Empero, en acusada contraposición al ingrediente aleatorio, variable, al que vengo de hacer referencia -ingrediente cuya presencia, vuelvo y repito, es ineludible-, las obras que alcanzan la suprema dignidad de clásicas, fruto de las péndolas de los autores más primos en el escribir, por anidar en los soterrados parajes del Ser, esto es, en la más recóndita dimensión espiritual que nos identifica como especie, nos enfrentan a lo que no se modifica ni cambia ni marchita.

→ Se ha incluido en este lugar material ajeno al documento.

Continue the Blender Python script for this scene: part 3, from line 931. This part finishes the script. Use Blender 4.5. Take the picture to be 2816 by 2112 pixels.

Pues existe un sedimento fundamental que toda la humanidad comparte por asentarse en la región de lo biológico, sedimento sobre el que se afincan las experiencias vivenciales y valorativas básicas a las que respondemos, substrato inalterable del que dimanan nuestras más definitorias actitudes y tendencias de emocional cariz. Y es de allí, de esa misteriosa zona de nuestra intimidad, refractaria a las mudanzas y a las novedades, que extrae la creación literaria de clásica catadura su portentosa capacidad, iluminadora si las hay, para interpelarnos de continuo con la perentoria verdad de lo necesario y permanente.